BLBG:Treasury 10-Year Yields Near Highest in Six Weeks on Signs of U.S. Growth
Treasury 10-year yields were four basis points from the highest in more than six weeks before a report this week forecast to show the U.S. economy probably accelerated in the final three months of 2011.
Benchmark 10-year notes held four days of declines as economists also estimate a Jan. 27 report will show that an improvement in employment prospects helped boost household spending. The difference between two- and 10-year yields was three basis points from its widest since Dec. 7 before the Federal Reserve begins a two-day policy meeting after which it will provide forecasts for the benchmark interest rate for the first time.
“We are, over the course of the year, expecting further pressure on U.S. Treasuries as growth and the potential for inflationary pressures return,” said Michael McCarthy, the Sydney-based chief market strategist at CMC Markets Plc. “The break-out in the U.S. equities market together with the better economic data and particularly the better employment data,” is damping demand for Treasuries, he said.
The 10-year yield was at 2.05 percent at 6:36 a.m. in London, according to Bloomberg Bond Trader prices. The 2 percent note due November 2021 was at 99 17/32. The yield yesterday touched 2.09 percent, the most since Dec. 8.
The gap between two- and 10-year yields was 182 basis points today after yesterday widening to as much as 185.
Gross domestic product grew at a 3 percent annual rate in the fourth quarter after expanding 1.8 percent in the previous three months, according to the median forecast of economists surveyed by Bloomberg News before the Commerce Department’s Jan. 27 release. Household purchases increased at a 2.4 percent annual pace from October through December after rising 1.7 percent in the prior period, according to a separate poll.
Treasury Losses
The Standard & Poor’s 500 Index (SPX) rose for a fifth day yesterday, reaching as high as 1,322.28, the most since July 27.
Treasuries have returned a loss of 0.8 percent this month, including reinvested interest, according to a Bank of America Merrill Lynch index. Notes due in 10 years or more declined 3.5 percent, a separate index shows.
The Treasury will sell $99 billion of notes this week, starting with $35 billion of two-year securities today, then $35 billion in five-year debt tomorrow and $29 billion of seven-year notes on Jan. 26.
The two-year notes yielded 0.25 percent in pre-auction trading, compared with 0.24 percent at the previous sale Dec. 19, the lowest since August. Investors bid for 3.45 times the amount for sale last month, down from 4.07 times in November.
Fed Meeting
In Japan, the 10-year note fell for a sixth-straight day, sending the yield up one basis point to 1.005 percent, set for the highest close since Dec. 12.

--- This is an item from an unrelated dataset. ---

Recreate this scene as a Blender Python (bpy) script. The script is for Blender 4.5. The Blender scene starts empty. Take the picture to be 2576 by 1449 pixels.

Declines in Treasuries were trimmed amid prospects policy makers will maintain a pledge to keep rates low. The Fed last week released blank templates showing the format of its forecasts for the benchmark rate, which will be provided to the public for the first time tomorrow.
The Fed said it will offer two charts along with the forecasts. The first will use shaded bars to show in which year participants in the Federal Open Market Committee project that the central bank will first raise rates. The second chart will show projections from each participant for the appropriate federal funds rate target at the end of the next three years and the longer run.
Keep Accommodative Policy
“They’re probably going to err on the side of keeping policy accommodative to ensure recovery,” said Tony Morriss, head of interest-rate research in Sydney at Australia & New Zealand Banking Group Ltd. “This idea that short-term rates will remain low right in toward 2014, at face value, should argue for yields not to rise too far.”
The FOMC left its target for overnight loans between banks in a range of zero to 0.25 percent last month and reiterated that economic conditions may warrant “exceptionally low” rates “at least” through mid-2013. It is forecast to keep the key rate unchanged on Jan. 25, according to economists in a Bloomberg survey.
The Fed is seeking to keep longer-term borrowing costs capped by selling $400 billion of its short-term Treasuries and reinvesting the proceeds into longer-term government debt in a program traders have dubbed Operation Twist.
The central bank plans to purchase as much as $5 billion of debt maturing from January 2018 to November 2019 today as part of the program.